出版物・研究成果等
証券経済研究 第38号(2002年7月)
岐路に立つドイツの企業統治
星野郁(國学院大学教授)
〔要 旨〕
ドイツは,株式の相互持合と所有の集中,銀行による長期の資金の提供と経営の監視,そして共同決定に象徴される労使協調等によって特徴付けられる企業統治の下で,長期にわたる経済発展と社会の安定を実現してきた。しかし,90年代末以降ドイツの企業統治には,株式の相互持合の解消と所有の分散化,銀行の企業統治からの後退,短期収益や株価を重視した経営スタイルの浸透など,アングロサクソン型の企業統治の影響が窺える。その背景には,ドイツの大銀行の「ハウスバンク」から「投資銀行」への経営戦略の転換,ドイツの大企業のグローバル化とマーケット・ファイナンスへの傾斜,さらにはドイツにおける企業支配のための市場の成立等があり,ドイツの大企業には,敵対買収の危険やアングロサクソン系株主の圧力の下で,いわゆる「株主重視(shareholder value)」の経営へと向かわざるを得ない圧力が働いている。

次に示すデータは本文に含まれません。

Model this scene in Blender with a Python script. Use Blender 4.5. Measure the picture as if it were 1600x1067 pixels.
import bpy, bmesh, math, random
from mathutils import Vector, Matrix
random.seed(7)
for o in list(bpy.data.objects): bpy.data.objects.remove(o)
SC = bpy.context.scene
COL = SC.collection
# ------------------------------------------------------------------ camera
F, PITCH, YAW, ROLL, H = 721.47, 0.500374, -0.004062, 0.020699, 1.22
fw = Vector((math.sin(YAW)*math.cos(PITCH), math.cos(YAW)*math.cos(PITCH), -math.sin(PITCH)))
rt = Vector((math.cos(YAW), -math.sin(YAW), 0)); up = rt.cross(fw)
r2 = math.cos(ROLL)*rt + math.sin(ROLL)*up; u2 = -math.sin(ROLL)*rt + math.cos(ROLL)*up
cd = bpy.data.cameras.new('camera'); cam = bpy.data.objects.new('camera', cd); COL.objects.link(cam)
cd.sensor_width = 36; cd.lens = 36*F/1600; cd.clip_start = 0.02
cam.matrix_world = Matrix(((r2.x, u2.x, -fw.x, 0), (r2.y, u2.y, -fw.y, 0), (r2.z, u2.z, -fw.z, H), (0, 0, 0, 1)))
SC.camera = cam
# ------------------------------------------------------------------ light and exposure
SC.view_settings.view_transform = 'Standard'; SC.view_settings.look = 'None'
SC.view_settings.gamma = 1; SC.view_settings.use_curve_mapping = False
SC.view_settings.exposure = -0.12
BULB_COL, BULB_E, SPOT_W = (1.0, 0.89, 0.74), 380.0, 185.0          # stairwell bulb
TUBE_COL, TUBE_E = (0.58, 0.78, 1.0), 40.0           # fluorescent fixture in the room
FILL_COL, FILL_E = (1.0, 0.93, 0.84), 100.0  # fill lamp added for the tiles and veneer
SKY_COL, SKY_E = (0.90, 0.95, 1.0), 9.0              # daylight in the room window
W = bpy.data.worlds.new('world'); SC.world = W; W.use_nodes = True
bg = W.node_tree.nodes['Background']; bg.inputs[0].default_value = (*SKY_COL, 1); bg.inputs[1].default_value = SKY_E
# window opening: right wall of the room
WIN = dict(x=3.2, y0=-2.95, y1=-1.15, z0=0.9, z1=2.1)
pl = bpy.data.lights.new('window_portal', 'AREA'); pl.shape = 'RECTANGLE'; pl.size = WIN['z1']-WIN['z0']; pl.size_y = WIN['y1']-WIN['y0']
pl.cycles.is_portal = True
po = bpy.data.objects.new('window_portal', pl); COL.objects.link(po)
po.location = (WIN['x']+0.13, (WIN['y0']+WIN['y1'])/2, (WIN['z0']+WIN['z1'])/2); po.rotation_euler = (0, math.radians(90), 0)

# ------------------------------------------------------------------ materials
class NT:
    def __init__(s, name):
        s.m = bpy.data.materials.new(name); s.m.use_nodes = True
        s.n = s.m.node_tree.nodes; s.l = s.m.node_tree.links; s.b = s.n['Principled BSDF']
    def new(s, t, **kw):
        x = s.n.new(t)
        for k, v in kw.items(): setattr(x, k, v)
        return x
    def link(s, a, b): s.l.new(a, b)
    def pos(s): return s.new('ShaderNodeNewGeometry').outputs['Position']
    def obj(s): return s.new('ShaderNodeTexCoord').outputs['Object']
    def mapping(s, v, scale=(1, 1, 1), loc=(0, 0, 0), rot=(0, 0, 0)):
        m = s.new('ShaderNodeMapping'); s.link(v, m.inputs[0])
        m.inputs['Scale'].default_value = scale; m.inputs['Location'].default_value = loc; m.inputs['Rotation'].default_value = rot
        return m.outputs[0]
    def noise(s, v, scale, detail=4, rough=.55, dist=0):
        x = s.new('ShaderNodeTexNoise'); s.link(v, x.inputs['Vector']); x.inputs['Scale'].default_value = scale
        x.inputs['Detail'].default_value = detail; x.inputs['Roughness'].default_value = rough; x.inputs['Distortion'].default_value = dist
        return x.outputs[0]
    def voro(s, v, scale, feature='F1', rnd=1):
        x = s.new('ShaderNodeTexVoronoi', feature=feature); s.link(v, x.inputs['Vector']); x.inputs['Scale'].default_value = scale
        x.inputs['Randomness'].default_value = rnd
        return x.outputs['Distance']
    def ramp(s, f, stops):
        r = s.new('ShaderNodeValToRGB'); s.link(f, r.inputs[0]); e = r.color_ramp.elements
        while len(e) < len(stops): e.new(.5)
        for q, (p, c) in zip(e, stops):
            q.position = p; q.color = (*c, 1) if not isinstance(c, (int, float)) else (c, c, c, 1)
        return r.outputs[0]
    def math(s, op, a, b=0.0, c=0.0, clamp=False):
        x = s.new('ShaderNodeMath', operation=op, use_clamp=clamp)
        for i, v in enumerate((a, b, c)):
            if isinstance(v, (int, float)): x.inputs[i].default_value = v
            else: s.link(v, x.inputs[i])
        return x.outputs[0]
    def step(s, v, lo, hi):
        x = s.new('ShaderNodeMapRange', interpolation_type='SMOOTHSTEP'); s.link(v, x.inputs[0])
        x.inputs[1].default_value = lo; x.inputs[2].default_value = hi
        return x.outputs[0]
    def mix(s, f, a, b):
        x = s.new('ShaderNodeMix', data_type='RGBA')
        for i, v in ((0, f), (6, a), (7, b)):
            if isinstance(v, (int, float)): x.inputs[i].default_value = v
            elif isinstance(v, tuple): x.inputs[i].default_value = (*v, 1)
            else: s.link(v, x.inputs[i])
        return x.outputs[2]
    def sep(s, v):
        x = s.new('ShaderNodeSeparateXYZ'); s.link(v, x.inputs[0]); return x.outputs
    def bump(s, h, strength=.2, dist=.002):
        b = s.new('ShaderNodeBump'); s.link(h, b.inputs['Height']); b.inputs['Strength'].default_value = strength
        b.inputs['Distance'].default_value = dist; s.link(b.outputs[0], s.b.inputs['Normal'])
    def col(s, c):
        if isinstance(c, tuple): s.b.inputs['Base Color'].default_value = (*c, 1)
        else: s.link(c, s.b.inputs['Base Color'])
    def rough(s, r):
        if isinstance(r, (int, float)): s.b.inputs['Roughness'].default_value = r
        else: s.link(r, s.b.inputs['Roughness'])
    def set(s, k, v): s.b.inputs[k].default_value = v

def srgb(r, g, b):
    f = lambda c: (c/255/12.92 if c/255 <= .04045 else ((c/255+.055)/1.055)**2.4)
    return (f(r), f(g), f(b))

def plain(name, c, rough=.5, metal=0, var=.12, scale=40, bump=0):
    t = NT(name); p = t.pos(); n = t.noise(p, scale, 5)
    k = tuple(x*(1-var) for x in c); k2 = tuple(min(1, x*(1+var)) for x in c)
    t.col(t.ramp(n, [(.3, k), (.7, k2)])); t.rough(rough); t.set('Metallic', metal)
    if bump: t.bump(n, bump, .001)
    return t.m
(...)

ドイツの企業統治の今後を占う上で重要な鍵を握っているのは,共同決定のあり方とローカルな金融機関の再編の行方である。ドイツの経営者は,共同決定の現状に不満を持ちながらも,競争力の源泉である「多品種高品質生産」を維持するために,労使関係の安定の重要性を認めている。そのためドイツの労使関係には,アングロサクソン的な敵対化の兆しは見えない。にもかかわらず,共同決定の形骸化ないし機能変化の兆しがある。他方,ドイツ企業の圧倒的多数を占める中小企業には,大企業とは対照的に,アングロサクソン化の影響は及んでいないように見える。しかし,これら中小企業のハウスバンクであるローカルな金融機関には,大銀行同様,再編の波が押し寄せている。ローカルな中小金融機関の再編は,その顧客である中小企業や株主であり受信者である地方政府にも,遠からずその影響が及ぶことが予想される。そして,ドイツの大銀行や大企業の一部を襲っているアングロサクソン化ないし新自由主義化の波が,ドイツの「制度化された資本主義」の要ともいえる,共同決定やローカルなコミュニティにおける協力関係にまで及んだ時に,ドイツの企業統治のみならず,ライン型社会経済モデルの全面的な作り替えが始まるのかもしれない。しかし,それは安定した労使関係を基礎に,長期的な視野に立つ経営によって培われてきたドイツの産業の競争上の優位と,ドイツ社会の安定を損なうリスクを孕んでいる。